● Exercise:
Below is a listing to write out in full, exactly as given, without its pictures.
____ Supplied material
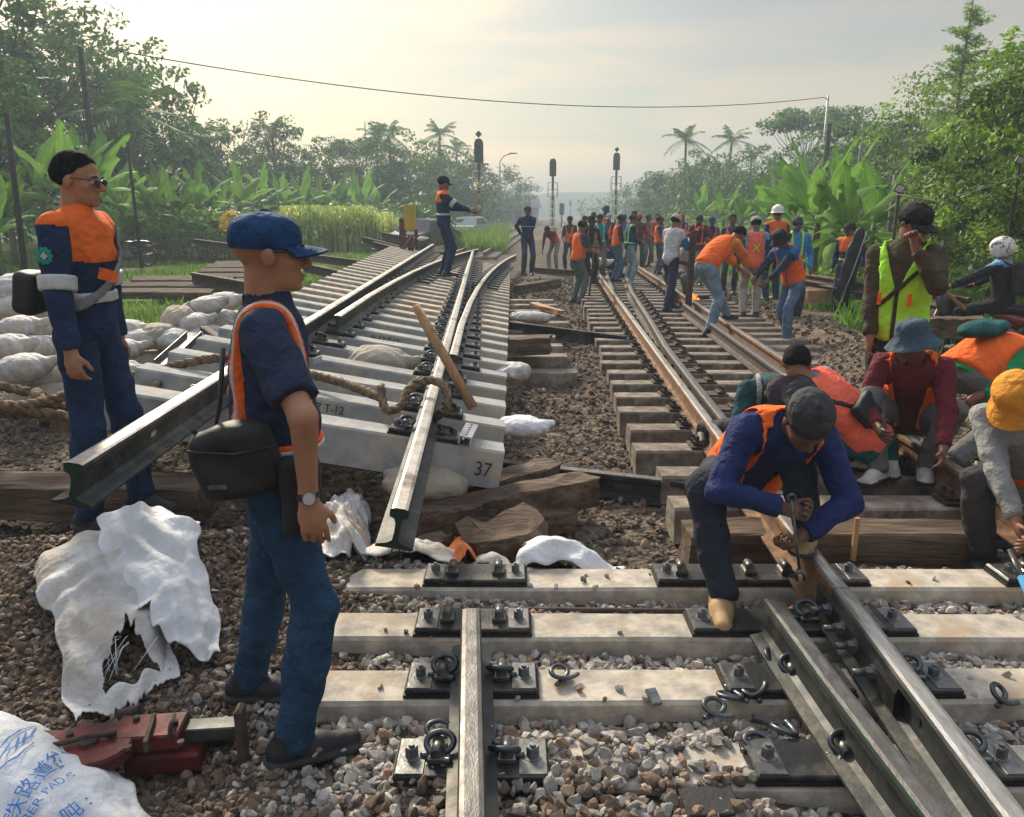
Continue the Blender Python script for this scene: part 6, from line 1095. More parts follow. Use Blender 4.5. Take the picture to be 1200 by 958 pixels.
def cloth_sheet(name, pts, zf, mat, label, cat, n=54, fold=.012, seed=0, holes=None, mats=None, slot=None, lift=.012, frs=1.0):
    # pts: outline corner points [p00, p10, p11, p01] (x, y) on the ground
    p00, p10, p11, p01 = [np.array(q[:2], float) for q in pts]; u = np.linspace(0, 1, n); U, Vv = np.meshgrid(u, u); r_ = np.random.default_rng(seed); ph = r_.uniform(0, 6, 8)
    Uj = U + .035 * np.sin(Vv * 9 + ph[0]) * (1) + .02 * np.sin(Vv * 23 + ph[1]); Vj = Vv + .035 * np.sin(U * 8 + ph[2]) + .02 * np.sin(U * 21 + ph[3])
    X = ((1 - Uj) * (1 - Vj))[..., None] * p00 + (Uj * (1 - Vj))[..., None] * p10 + (Uj * Vj)[..., None] * p11 + ((1 - Uj) * Vj)[..., None] * p01; x, y = X[..., 0], X[..., 1]
    def Zf(x_, y_, u_, v_): return G(x_, y_) + lift + zf(u_, v_) + fold * (np.sin((x_ * 26 + 8 * np.sin(y_ * 7 + ph[4])) * frs) + .7 * np.sin((y_ * 31 + 6 * np.sin(x_ * 9 + ph[5])) * frs) + .5 * np.sin((x_ + y_) * 47 * frs + ph[6] + 3 * np.sin(x_ * 15))) * (.4 + .6 * np.clip(zf(u_, v_) * 12, 0, 1))
    z = Zf(x, y, U, Vv); V = np.stack([x, y, z], -1).reshape(-1, 3); c = V.mean(0); idx_ = (np.arange(n - 1)[:, None] * n + np.arange(n - 1)[None]).ravel(); F = np.stack([idx_, idx_ + 1, idx_ + n + 1, idx_ + n], 1)
    uc_ = U.reshape(-1)[F].mean(1); vc_ = Vv.reshape(-1)[F].mean(1); keep = ~holes(uc_, vc_) if holes else np.ones(len(F), bool); F = F[keep]; mi = slot(uc_, vc_)[keep].astype(int) if slot else None
    o = link(name, fastmesh(name, V - c, F, mats or [mat], mi, True)); o.location = c; sm = o.modifiers.new('thickness', 'SOLIDIFY'); sm.thickness = .004; return tag(o, label, cat), Zf, c, (p00, p10, p11, p01)
def bump(u, v, cu, cv, r_): return np.clip(1 - ((u - cu) ** 2 + (v - cv) ** 2) / r_ ** 2, 0, 1)
g2 = lambda px, py, z=.1: np.array(at(px, py, z))[:2]
cloth_sheet('white_sack', (g2(88, 830), g2(212, 790), g2(190, 655), g2(45, 690, .15)), lambda u, v: .12 * bump(u, v, .5, .62, .62) ** .8 + .02, m_sack, 'grubby empty white woven sack with a torn open mouth on the gravel', 'sack', holes=lambda u, v: ((v > .10) & (v < .10 + .30 * (1 - np.abs(u - .56) / .27) ** .8 + .02 * np.sin(u * 70)) & (np.abs(u - .56) < .269)) | (v < .012 + .02 * np.abs(np.sin(u * 23) * np.sin(u * 57))), seed=1, fold=.007, n=130)
cloth_sheet('white_sack', (g2(150, 730, .2), g2(262, 770, .1), g2(232, 628, .2), g2(112, 628, .25)), lambda u, v: .12 * bump(u, v, .42, .5, .66) ** .8 + .045, m_sackw, 'clean white woven sack draped over the torn one', 'sack', seed=4, fold=.009, holes=lambda u, v: (u < .30) & (v < .10 + .2 * u), n=90)
r_ = random.Random(4)
th_ = MB(); q0 = at(140, 770, .12)
for i in range(12): a = np.array([q0.x + r_.uniform(-.1, .12), q0.y + r_.uniform(.02, .1), .15]); th_.tube([a, a + [r_.uniform(-.03, .03), -.05, r_.uniform(-.01, .03)], a + [r_.uniform(-.06, .06), -.13, -.06]], .0014, 4)
tag(th_.build('loose_threads', [m_sackw]), 'frayed white threads hanging in the torn sack mouth', 'thread')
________
● Completed task:
Continue the Blender Python script for this scene: part 6, from line 1095. More parts follow. Use Blender 4.5. Take the picture to be 1200 by 958 pixels.
def cloth_sheet(name, pts, zf, mat, label, cat, n=54, fold=.012, seed=0, holes=None, mats=None, slot=None, lift=.012, frs=1.0):
    # pts: outline corner points [p00, p10, p11, p01] (x, y) on the ground
    p00, p10, p11, p01 = [np.array(q[:2], float) for q in pts]; u = np.linspace(0, 1, n); U, Vv = np.meshgrid(u, u); r_ = np.random.default_rng(seed); ph = r_.uniform(0, 6, 8)
    Uj = U + .035 * np.sin(Vv * 9 + ph[0]) * (1) + .02 * np.sin(Vv * 23 + ph[1]); Vj = Vv + .035 * np.sin(U * 8 + ph[2]) + .02 * np.sin(U * 21 + ph[3])
    X = ((1 - Uj) * (1 - Vj))[..., None] * p00 + (Uj * (1 - Vj))[..., None] * p10 + (Uj * Vj)[..., None] * p11 + ((1 - Uj) * Vj)[..., None] * p01; x, y = X[..., 0], X[..., 1]
    def Zf(x_, y_, u_, v_): return G(x_, y_) + lift + zf(u_, v_) + fold * (np.sin((x_ * 26 + 8 * np.sin(y_ * 7 + ph[4])) * frs) + .7 * np.sin((y_ * 31 + 6 * np.sin(x_ * 9 + ph[5])) * frs) + .5 * np.sin((x_ + y_) * 47 * frs + ph[6] + 3 * np.sin(x_ * 15))) * (.4 + .6 * np.clip(zf(u_, v_) * 12, 0, 1))
    z = Zf(x, y, U, Vv); V = np.stack([x, y, z], -1).reshape(-1, 3); c = V.mean(0); idx_ = (np.arange(n - 1)[:, None] * n + np.arange(n - 1)[None]).ravel(); F = np.stack([idx_, idx_ + 1, idx_ + n + 1, idx_ + n], 1)
    uc_ = U.reshape(-1)[F].mean(1); vc_ = Vv.reshape(-1)[F].mean(1); keep = ~holes(uc_, vc_) if holes else np.ones(len(F), bool); F = F[keep]; mi = slot(uc_, vc_)[keep].astype(int) if slot else None
    o = link(name, fastmesh(name, V - c, F, mats or [mat], mi, True)); o.location = c; sm = o.modifiers.new('thickness', 'SOLIDIFY'); sm.thickness = .004; return tag(o, label, cat), Zf, c, (p00, p10, p11, p01)
def bump(u, v, cu, cv, r_): return np.clip(1 - ((u - cu) ** 2 + (v - cv) ** 2) / r_ ** 2, 0, 1)
g2 = lambda px, py, z=.1: np.array(at(px, py, z))[:2]
cloth_sheet('white_sack', (g2(88, 830), g2(212, 790), g2(190, 655), g2(45, 690, .15)), lambda u, v: .12 * bump(u, v, .5, .62, .62) ** .8 + .02, m_sack, 'grubby empty white woven sack with a torn open mouth on the gravel', 'sack', holes=lambda u, v: ((v > .10) & (v < .10 + .30 * (1 - np.abs(u - .56) / .27) ** .8 + .02 * np.sin(u * 70)) & (np.abs(u - .56) < .269)) | (v < .012 + .02 * np.abs(np.sin(u * 23) * np.sin(u * 57))), seed=1, fold=.007, n=130)
cloth_sheet('white_sack', (g2(150, 730, .2), g2(262, 770, .1), g2(232, 628, .2), g2(112, 628, .25)), lambda u, v: .12 * bump(u, v, .42, .5, .66) ** .8 + .045, m_sackw, 'clean white woven sack draped over the torn one', 'sack', seed=4, fold=.009, holes=lambda u, v: (u < .30) & (v < .10 + .2 * u), n=90)
r_ = random.Random(4)
th_ = MB(); q0 = at(140, 770, .12)
for i in range(12): a = np.array([q0.x + r_.uniform(-.1, .12), q0.y + r_.uniform(.02, .1), .15]); th_.tube([a, a + [r_.uniform(-.03, .03), -.05, r_.uniform(-.01, .03)], a + [r_.uniform(-.06, .06), -.13, -.06]], .0014, 4)
tag(th_.build('loose_threads', [m_sackw]), 'frayed white threads hanging in the torn sack mouth', 'thread')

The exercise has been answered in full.